Durante años, mi esposo me dijo: “Eres el amor de mi vida. Nada de lo que hagas me haría dejarte”.
Después conoció a alguien más, y nuestra relación terminó. Tal como lo prometió, no fue por algo que yo hice.
Para ambos había sido el segundo matrimonio, y él ya tenía dos hijas jóvenes, un panorama abrumador para mí, que había crecido en una familia difícil y jurado que no iba a tener hijos. Pero, al igual que su padre, ellas entraron en mi corazón.
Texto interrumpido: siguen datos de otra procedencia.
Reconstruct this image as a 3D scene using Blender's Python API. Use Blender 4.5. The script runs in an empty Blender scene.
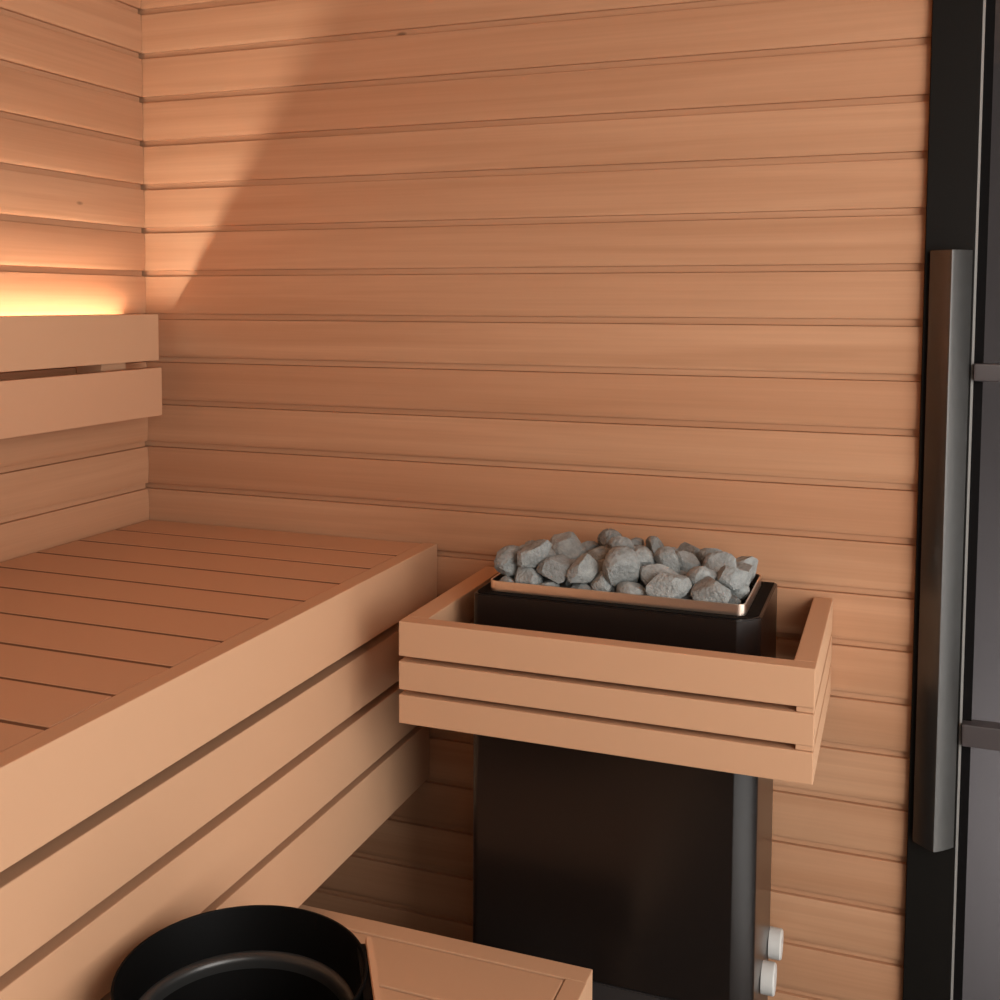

Conmigo venían mis dos gatos, que nunca habían vivido con niños. Las niñas trataban de acariciarlos, pero solo recibían a cambio arañazos en la mano que las hacían llorar. Luego de dos años, nos mudamos a un nuevo departamento en Brooklyn. Los gatos se acurrucaron en la litera de las niñas aquella primera noche. Y por fin me relajé.
Cuando las niñas quisieron un gatito para ellas, volví a sentirme intranquila. En el refugio local, un lugar conocido por darles eutanasia a los animales poco después de recibirlos, mi esposo llenó formularios mientras yo acompañaba a las niñas a la sala de gatos. De inmediato, su atención se posó sobre una gatita con pelo oscuro, que temblaba dentro de una jaula.
El empleado abrió la puerta de la jaula y la gatita quedó en los brazos de las niñas. Cuando trataron de regresarla a la jaula, la gatita estiró las extremidades como estrella de mar para bloquear la puerta. Había un letrero en la jaula: “Hembra. Casi ocho semanas. Encontrada en avenida Flatbush”. El empleado nos dijo que tenía menos de 900 gramos de peso, el mínimo requerido para su adopción, pero, tras considerar la alternativa, la metió en una caja de cartón y nos las entregó.
Las niñas la llamaron Tigerlily, un personaje de Kung Fu Panda. Jugaron con ella todo el fin de semana, pero el domingo en la noche regresaron a la casa de su madre, mientras la gatita se quedó en su habitación, en cuarentena hasta que sus parásitos hubieran sido erradicados.